At any given time, we only need to immediately and synchronously perform pagination up to the currently displayed page, and then only if the program is in a mode that displays page breaks. Later pages in the document can be paginated lazily during idle time, on a background thread, or using some other strategy (see "When and How To Do the Work" later in this article). However, if the user jumps ahead to a later page, pagination must be completed to at least that page, and any that is not yet performed must be done immediately.

This approach can be more flexible than Option 1 in the case when we may need to interrupt and restart the operation, such as if pagination is impacted by some further user input such as inserting a paragraph. Instead of walking a work queue, we update the (single) state of pagination for this document; in this case, it's probably sufficient to just resume pagination from a specific earlier point where the new paragraph was inserted.

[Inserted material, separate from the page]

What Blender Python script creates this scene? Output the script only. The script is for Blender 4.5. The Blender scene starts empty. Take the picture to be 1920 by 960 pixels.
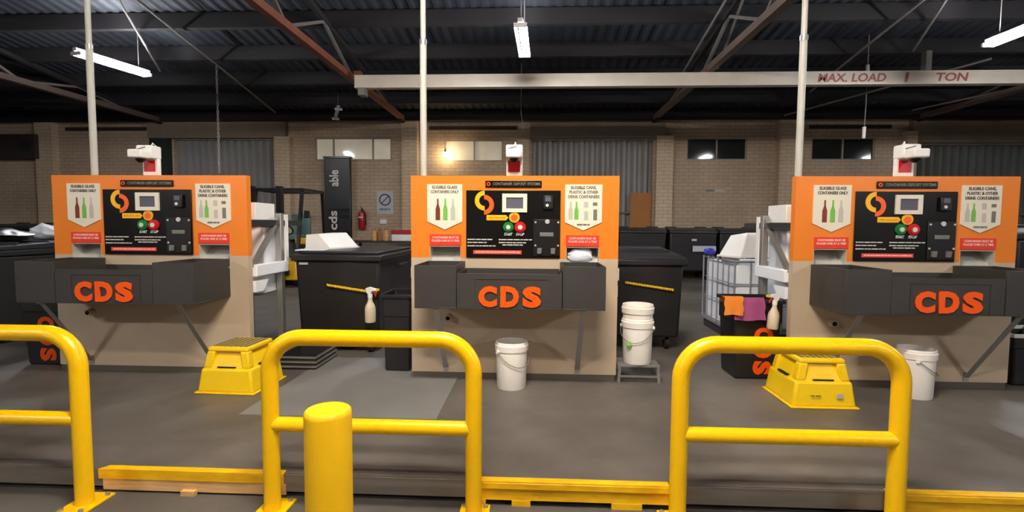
import bpy, bmesh, math, random
from mathutils import Vector, Matrix
random.seed(7)
PI = math.pi
scn = bpy.context.scene
col = scn.collection

# ------------------------------------------------------------------ camera
FPX, PITCH, ROLL, YAW = 950.0, 0.0618, 0.00605, 0.04735
CAM = Vector((0.1773, -4.0257, 1.2477))
cam_d = bpy.data.cameras.new('camera')
cam_d.sensor_width = 36.0
cam_d.lens = FPX / 1920 * 36.0
cam_d.clip_start = 0.05
cam = bpy.data.objects.new('camera', cam_d)
col.objects.link(cam)
_right = Vector((math.cos(YAW), math.sin(YAW), 0))
_fwd = Vector((-math.sin(YAW), math.cos(YAW), 0))
_up = Vector((0, 0, 1))
_f = _fwd * math.cos(PITCH) - _up * math.sin(PITCH)
_u = _up * math.cos(PITCH) + _fwd * math.sin(PITCH)
_r = _right * math.cos(ROLL) + _u * math.sin(ROLL)
_u2 = -_right * math.sin(ROLL) + _u * math.cos(ROLL)
M3 = Matrix((_r, _u2, -_f)).transposed()
cam.matrix_world = Matrix.Translation(CAM) @ M3.to_4x4()
scn.camera = cam

# ------------------------------------------------------------------ world, exposure
scn.view_settings.view_transform = 'Standard'
scn.view_settings.look = 'None'
scn.view_settings.gamma = 1.0
scn.view_settings.use_curve_mapping = False
scn.view_settings.exposure = 0.92
w = bpy.data.worlds.new('night'); scn.world = w
w.use_nodes = True
w.node_tree.nodes['Background'].inputs[0].default_value = (0.55, 0.6, 0.8, 1)
w.node_tree.nodes['Background'].inputs[1].default_value = 0.02

BACK_LAMP = 150.0      # emission of the tubes behind the kiosks
FRONT_LAMP = 150.0     # emission of the tubes over the public side
COOL = (0.95, 0.96, 1.0)
WARM = (1.0, 0.90, 0.77)

# ------------------------------------------------------------------ materials
def lin(c):
    return tuple(((v / 255) / 12.92 if v / 255 <= 0.04045 else ((v / 255 + 0.055) / 1.055) ** 2.4) for v in c)
MATS = {}
def mat(name, rgb, rough=0.5, metal=0.0, var=0.0, scale=6.0, bump=0.0, bscale=60.0, emit=None, estr=0.0, spec=None, stretch=None):
    if name in MATS: return MATS[name]
    m = bpy.data.materials.new(name); m.use_nodes = True
    nt = m.node_tree; b = nt.nodes['Principled BSDF']
    c = lin(rgb)
    b.inputs['Base Color'].default_value = (*c, 1)
    b.inputs['Roughness'].default_value = rough
    b.inputs['Metallic'].default_value = metal
    if spec is not None: b.inputs['Specular IOR Level'].default_value = spec
    tc = nt.nodes.new('ShaderNodeTexCoord')
    src = tc.outputs['Object']
    if stretch:
        mp = nt.nodes.new('ShaderNodeMapping'); mp.inputs['Scale'].default_value = stretch
        nt.links.new(src, mp.inputs['Vector']); src = mp.outputs['Vector']
    if var > 0:
        n = nt.nodes.new('ShaderNodeTexNoise'); n.inputs['Scale'].default_value = scale; n.inputs['Detail'].default_value = 5
        nt.links.new(src, n.inputs['Vector'])
        r = nt.nodes.new('ShaderNodeValToRGB')
        r.color_ramp.elements[0].position = 0.3; r.color_ramp.elements[1].position = 0.7
        r.color_ramp.elements[0].color = (*[max(0, v * (1 - var)) for v in c], 1)
        r.color_ramp.elements[1].color = (*[min(1, v * (1 + var)) for v in c], 1)
        nt.links.new(n.outputs['Fac'], r.inputs['Fac']); nt.links.new(r.outputs['Color'], b.inputs['Base Color'])
    if bump > 0:
        n2 = nt.nodes.new('ShaderNodeTexNoise'); n2.inputs['Scale'].default_value = bscale; n2.inputs['Detail'].default_value = 3
        nt.links.new(src, n2.inputs['Vector'])
        bp = nt.nodes.new('ShaderNodeBump'); bp.inputs['Strength'].default_value = bump; bp.inputs['Distance'].default_value = 0.01
        nt.links.new(n2.outputs['Fac'], bp.inputs['Height']); nt.links.new(bp.outputs['Normal'], b.inputs['Normal'])
    if emit:
        b.inputs['Emission Color'].default_value = (*emit, 1); b.inputs['Emission Strength'].default_value = estr
    MATS[name] = m
    return m
def glassy(name, rgb, rough, trans):
    m = mat(name, rgb, rough); b = m.node_tree.nodes['Principled BSDF']
    b.inputs['Transmission Weight'].default_value = trans; b.inputs['IOR'].default_value = 1.45
    return m
def brick_mat(name, c1, c2, mortar):
    m = bpy.data.materials.new(name); m.use_nodes = True
    nt = m.node_tree; b = nt.nodes['Principled BSDF']; b.inputs['Roughness'].default_value = 0.85
    tc = nt.nodes.new('ShaderNodeTexCoord')
    sp = nt.nodes.new('ShaderNodeSeparateXYZ'); cb = nt.nodes.new('ShaderNodeCombineXYZ')
    ad = nt.nodes.new('ShaderNodeMath'); ad.operation = 'ADD'
    nt.links.new(tc.outputs['Object'], sp.inputs[0])
    nt.links.new(sp.outputs['X'], ad.inputs[0]); nt.links.new(sp.outputs['Y'], ad.inputs[1])
    nt.links.new(ad.outputs[0], cb.inputs['X']); nt.links.new(sp.outputs['Z'], cb.inputs['Y'])
    br = nt.nodes.new('ShaderNodeTexBrick'); br.inputs['Scale'].default_value = 1.0
    br.inputs['Brick Width'].default_value = 0.25; br.inputs['Row Height'].default_value = 0.09
    br.inputs['Mortar Size'].default_value = 0.008; br.inputs['Bias'].default_value = 0.0
    br.inputs['Color1'].default_value = (*lin(c1), 1); br.inputs['Color2'].default_value = (*lin(c2), 1); br.inputs['Mortar'].default_value = (*lin(mortar), 1)
    nt.links.new(cb.outputs[0], br.inputs['Vector'])
    n = nt.nodes.new('ShaderNodeTexNoise'); n.inputs['Scale'].default_value = 0.7; n.inputs['Detail'].default_value = 6
    nt.links.new(tc.outputs['Object'], n.inputs['Vector'])
    r = nt.nodes.new('ShaderNodeValToRGB'); r.color_ramp.elements[0].position = 0.3; r.color_ramp.elements[1].position = 0.7
    r.color_ramp.elements[0].color = (0.72, 0.70, 0.66, 1); r.color_ramp.elements[1].color = (1, 1, 1, 1)
    nt.links.new(n.outputs['Fac'], r.inputs['Fac'])
    mx = nt.nodes.new('ShaderNodeMix'); mx.data_type = 'RGBA'; mx.blend_type = 'MULTIPLY'; mx.inputs['Factor'].default_value = 1
    nt.links.new(br.outputs['Color'], mx.inputs['A']); nt.links.new(r.outputs['Color'], mx.inputs['B'])
    nt.links.new(mx.outputs['Result'], b.inputs['Base Color'])
    bp = nt.nodes.new('ShaderNodeBump'); bp.inputs['Strength'].default_value = 0.5; bp.inputs['Distance'].default_value = 0.01; bp.invert = True
    nt.links.new(br.outputs['Fac'], bp.inputs['Height']); nt.links.new(bp.outputs['Normal'], b.inputs['Normal'])
    return m
def floor_mat(name, base, alt, rough):
    """worn rubber or concrete: large soft blotches, small grain, darker scuffs"""
    m = bpy.data.materials.new(name); m.use_nodes = True
    nt = m.node_tree; b = nt.nodes['Principled BSDF']
    tc = nt.nodes.new('ShaderNodeTexCoord')
    n = nt.nodes.new('ShaderNodeTexNoise'); n.inputs['Scale'].default_value = 0.9; n.inputs['Detail'].default_value = 7; n.inputs['Roughness'].default_value = 0.6
    nt.links.new(tc.outputs['Object'], n.inputs['Vector'])
    r = nt.nodes.new('ShaderNodeValToRGB'); r.color_ramp.elements[0].position = 0.35; r.color_ramp.elements[1].position = 0.65
    r.color_ramp.elements[0].color = (*lin(base), 1); r.color_ramp.elements[1].color = (*lin(alt), 1)
    nt.links.new(n.outputs['Fac'], r.inputs['Fac'])
    nt.links.new(r.outputs['Color'], b.inputs['Base Color'])
    n2 = nt.nodes.new('ShaderNodeTexNoise'); n2.inputs['Scale'].default_value = 3.0; n2.inputs['Detail'].default_value = 4
    nt.links.new(tc.outputs['Object'], n2.inputs['Vector'])
    mr = nt.nodes.new('ShaderNodeMapRange'); mr.inputs['To Min'].default_value = rough - 0.1; mr.inputs['To Max'].default_value = rough + 0.12
    nt.links.new(n2.outputs['Fac'], mr.inputs['Value']); nt.links.new(mr.outputs['Result'], b.inputs['Roughness'])
    n3 = nt.nodes.new('ShaderNodeTexNoise'); n3.inputs['Scale'].default_value = 140; n3.inputs['Detail'].default_value = 2
    nt.links.new(tc.outputs['Object'], n3.inputs['Vector'])
    bp = nt.nodes.new('ShaderNodeBump'); bp.inputs['Strength'].default_value = 0.15; bp.inputs['Distance'].default_value = 0.004
    nt.links.new(n3.outputs['Fac'], bp.inputs['Height']); nt.links.new(bp.outputs['Normal'], b.inputs['Normal'])
    return m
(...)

Figure 2b shows another example of how this technique can be used in a typical modern word processor, in this case OpenOffice Writer.

Figure 2b: Red squigglies in a word processor -- without "spell check document" (courtesy Writer).

Like many word processors, Writer offers a synchronous "spell check my document now" function that pops up a dialog and lets you step through all the potential spelling mistakes in your document. But it also offers something even more helpful: "red squigglies," or immediate visual feedback as you type to highlight words that may be misspelled. In Figure 2b, the document contains what looks more like C++ code than English words, and so a number of words get the red-squiggly I-can't-find-that-in-my-dictionary treatment. (Aside: Yes, the typo is intentional. See Figure 3b.)

Consider: Would you add red squigglies synchronously as the user types, or would you do it asynchronously? Well, if all the user has done is type a new word, it may be okay to do it synchronously for that word because each dictionary lookup is probably fast. But what about when the user pastes several paragraphs at once? Or loads a large document for the first time? With a lot of work left to do, we may well want to do the spell checking in the background and let the red squigglies appear asynchronously. We can optimize this technique further in a number of ways, such as giving priority to checking first the visible part of the document, but in general we can get better overall responsiveness by doing all spell checking in the background by default to build up a list of spelling errors in the document, so that the information is already available and the user doesn't have to wait as he navigates around the document or enters the dedicated spell-check mode.